**Records provided:**
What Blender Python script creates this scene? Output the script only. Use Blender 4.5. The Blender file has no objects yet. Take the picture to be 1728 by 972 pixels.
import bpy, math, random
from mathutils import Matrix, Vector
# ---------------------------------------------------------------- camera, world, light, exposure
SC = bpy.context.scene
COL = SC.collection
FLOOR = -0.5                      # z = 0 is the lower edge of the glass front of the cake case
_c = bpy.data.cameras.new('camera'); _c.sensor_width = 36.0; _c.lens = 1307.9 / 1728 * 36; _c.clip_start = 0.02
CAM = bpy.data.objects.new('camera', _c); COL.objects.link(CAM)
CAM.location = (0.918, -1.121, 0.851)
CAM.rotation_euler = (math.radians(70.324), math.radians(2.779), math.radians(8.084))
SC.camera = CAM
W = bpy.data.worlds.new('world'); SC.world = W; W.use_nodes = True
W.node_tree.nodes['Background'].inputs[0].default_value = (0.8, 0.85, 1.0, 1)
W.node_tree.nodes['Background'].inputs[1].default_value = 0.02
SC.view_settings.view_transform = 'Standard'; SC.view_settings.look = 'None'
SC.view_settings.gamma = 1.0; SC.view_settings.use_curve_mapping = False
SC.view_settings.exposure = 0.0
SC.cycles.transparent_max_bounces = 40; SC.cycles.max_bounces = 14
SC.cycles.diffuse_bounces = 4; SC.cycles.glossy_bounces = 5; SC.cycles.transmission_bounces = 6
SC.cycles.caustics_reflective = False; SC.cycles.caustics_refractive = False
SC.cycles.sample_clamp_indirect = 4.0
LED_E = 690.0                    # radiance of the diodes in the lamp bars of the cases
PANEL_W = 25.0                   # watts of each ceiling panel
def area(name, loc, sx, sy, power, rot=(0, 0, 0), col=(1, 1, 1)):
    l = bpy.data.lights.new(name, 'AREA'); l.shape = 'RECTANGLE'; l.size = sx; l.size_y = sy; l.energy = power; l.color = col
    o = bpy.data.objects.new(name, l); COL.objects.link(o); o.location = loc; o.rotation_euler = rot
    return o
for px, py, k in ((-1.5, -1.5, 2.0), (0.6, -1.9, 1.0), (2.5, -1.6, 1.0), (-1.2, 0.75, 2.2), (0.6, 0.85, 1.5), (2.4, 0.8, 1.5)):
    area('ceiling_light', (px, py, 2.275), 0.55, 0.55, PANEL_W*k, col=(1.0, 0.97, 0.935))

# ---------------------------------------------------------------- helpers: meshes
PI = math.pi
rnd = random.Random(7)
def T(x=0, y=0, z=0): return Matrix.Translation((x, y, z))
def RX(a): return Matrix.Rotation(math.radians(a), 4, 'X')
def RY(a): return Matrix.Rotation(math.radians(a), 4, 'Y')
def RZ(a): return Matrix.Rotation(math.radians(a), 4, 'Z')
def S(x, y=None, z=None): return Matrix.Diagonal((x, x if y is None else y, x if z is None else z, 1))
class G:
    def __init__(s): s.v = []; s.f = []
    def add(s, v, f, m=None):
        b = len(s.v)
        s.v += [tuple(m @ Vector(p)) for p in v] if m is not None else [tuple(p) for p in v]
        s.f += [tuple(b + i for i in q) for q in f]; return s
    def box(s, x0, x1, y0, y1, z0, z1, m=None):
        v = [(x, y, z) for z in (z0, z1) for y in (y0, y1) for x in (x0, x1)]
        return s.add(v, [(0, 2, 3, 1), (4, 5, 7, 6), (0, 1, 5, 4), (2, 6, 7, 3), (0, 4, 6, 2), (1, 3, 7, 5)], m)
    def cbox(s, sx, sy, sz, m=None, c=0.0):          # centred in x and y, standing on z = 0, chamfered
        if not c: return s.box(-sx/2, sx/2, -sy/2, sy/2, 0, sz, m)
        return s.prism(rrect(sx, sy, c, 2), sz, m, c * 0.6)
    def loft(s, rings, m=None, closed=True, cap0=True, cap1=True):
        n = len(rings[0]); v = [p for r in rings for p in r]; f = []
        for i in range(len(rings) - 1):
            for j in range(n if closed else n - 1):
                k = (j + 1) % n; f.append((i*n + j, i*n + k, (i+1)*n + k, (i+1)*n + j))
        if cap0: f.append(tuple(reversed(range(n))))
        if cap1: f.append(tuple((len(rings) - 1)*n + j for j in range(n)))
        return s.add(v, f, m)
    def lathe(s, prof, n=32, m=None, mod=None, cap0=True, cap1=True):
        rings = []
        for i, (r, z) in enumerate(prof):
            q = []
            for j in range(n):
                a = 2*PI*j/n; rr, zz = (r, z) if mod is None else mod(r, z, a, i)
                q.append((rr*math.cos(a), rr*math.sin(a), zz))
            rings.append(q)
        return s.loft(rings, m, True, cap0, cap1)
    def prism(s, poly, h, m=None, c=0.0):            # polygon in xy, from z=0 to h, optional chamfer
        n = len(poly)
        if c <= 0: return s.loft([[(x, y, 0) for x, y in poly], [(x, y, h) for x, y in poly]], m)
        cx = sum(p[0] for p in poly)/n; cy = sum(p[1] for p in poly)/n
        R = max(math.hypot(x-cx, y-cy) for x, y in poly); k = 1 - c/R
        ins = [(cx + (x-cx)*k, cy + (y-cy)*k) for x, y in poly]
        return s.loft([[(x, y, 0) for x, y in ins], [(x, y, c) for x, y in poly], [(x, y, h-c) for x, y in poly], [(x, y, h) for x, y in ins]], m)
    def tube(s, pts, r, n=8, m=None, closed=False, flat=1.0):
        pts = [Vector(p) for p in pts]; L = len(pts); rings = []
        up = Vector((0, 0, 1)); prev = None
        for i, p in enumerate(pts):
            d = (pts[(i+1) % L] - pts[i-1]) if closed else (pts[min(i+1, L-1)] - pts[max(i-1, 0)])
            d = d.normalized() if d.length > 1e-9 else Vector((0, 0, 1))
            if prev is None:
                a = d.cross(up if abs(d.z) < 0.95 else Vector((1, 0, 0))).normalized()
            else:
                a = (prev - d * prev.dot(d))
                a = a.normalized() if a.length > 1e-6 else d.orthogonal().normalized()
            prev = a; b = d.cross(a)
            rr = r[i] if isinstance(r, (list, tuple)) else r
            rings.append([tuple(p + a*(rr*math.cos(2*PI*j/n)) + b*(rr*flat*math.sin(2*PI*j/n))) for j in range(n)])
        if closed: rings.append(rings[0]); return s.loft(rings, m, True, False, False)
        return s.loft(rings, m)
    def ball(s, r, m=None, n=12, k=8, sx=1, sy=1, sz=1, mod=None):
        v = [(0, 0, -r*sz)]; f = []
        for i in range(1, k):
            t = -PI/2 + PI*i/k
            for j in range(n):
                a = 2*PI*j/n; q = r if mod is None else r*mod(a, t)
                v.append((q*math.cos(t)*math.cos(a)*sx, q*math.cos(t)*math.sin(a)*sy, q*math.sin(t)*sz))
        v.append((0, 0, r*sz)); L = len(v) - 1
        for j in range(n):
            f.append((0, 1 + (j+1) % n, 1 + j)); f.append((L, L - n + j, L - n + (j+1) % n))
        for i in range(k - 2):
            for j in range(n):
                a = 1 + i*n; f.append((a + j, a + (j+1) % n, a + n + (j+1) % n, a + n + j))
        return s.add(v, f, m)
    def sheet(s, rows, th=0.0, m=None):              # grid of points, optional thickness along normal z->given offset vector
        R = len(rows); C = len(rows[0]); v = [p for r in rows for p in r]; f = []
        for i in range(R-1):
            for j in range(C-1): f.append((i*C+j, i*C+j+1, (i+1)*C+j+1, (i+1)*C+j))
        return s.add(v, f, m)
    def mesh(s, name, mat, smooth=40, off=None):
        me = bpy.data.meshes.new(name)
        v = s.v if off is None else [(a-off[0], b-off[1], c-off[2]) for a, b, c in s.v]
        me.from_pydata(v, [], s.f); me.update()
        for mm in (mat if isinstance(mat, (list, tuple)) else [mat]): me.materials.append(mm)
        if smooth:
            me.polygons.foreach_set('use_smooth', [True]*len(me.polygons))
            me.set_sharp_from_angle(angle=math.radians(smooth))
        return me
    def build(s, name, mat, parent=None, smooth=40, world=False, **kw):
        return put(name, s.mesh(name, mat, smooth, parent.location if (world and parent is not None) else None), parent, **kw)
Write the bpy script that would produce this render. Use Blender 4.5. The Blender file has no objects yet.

**Directive:** Quote exactly the first line of the entries and every line after it, stopping with the line that contains "col=(1.0, 0.97, 0.935))".

**Solution below:**
What Blender Python script creates this scene? Output the script only. Use Blender 4.5. The Blender file has no objects yet. Take the picture to be 1728 by 972 pixels.
import bpy, math, random
from mathutils import Matrix, Vector
# ---------------------------------------------------------------- camera, world, light, exposure
SC = bpy.context.scene
COL = SC.collection
FLOOR = -0.5                      # z = 0 is the lower edge of the glass front of the cake case
_c = bpy.data.cameras.new('camera'); _c.sensor_width = 36.0; _c.lens = 1307.9 / 1728 * 36; _c.clip_start = 0.02
CAM = bpy.data.objects.new('camera', _c); COL.objects.link(CAM)
CAM.location = (0.918, -1.121, 0.851)
CAM.rotation_euler = (math.radians(70.324), math.radians(2.779), math.radians(8.084))
SC.camera = CAM
W = bpy.data.worlds.new('world'); SC.world = W; W.use_nodes = True
W.node_tree.nodes['Background'].inputs[0].default_value = (0.8, 0.85, 1.0, 1)
W.node_tree.nodes['Background'].inputs[1].default_value = 0.02
SC.view_settings.view_transform = 'Standard'; SC.view_settings.look = 'None'
SC.view_settings.gamma = 1.0; SC.view_settings.use_curve_mapping = False
SC.view_settings.exposure = 0.0
SC.cycles.transparent_max_bounces = 40; SC.cycles.max_bounces = 14
SC.cycles.diffuse_bounces = 4; SC.cycles.glossy_bounces = 5; SC.cycles.transmission_bounces = 6
SC.cycles.caustics_reflective = False; SC.cycles.caustics_refractive = False
SC.cycles.sample_clamp_indirect = 4.0
LED_E = 690.0                    # radiance of the diodes in the lamp bars of the cases
PANEL_W = 25.0                   # watts of each ceiling panel
def area(name, loc, sx, sy, power, rot=(0, 0, 0), col=(1, 1, 1)):
    l = bpy.data.lights.new(name, 'AREA'); l.shape = 'RECTANGLE'; l.size = sx; l.size_y = sy; l.energy = power; l.color = col
    o = bpy.data.objects.new(name, l); COL.objects.link(o); o.location = loc; o.rotation_euler = rot
    return o
for px, py, k in ((-1.5, -1.5, 2.0), (0.6, -1.9, 1.0), (2.5, -1.6, 1.0), (-1.2, 0.75, 2.2), (0.6, 0.85, 1.5), (2.4, 0.8, 1.5)):
    area('ceiling_light', (px, py, 2.275), 0.55, 0.55, PANEL_W*k, col=(1.0, 0.97, 0.935))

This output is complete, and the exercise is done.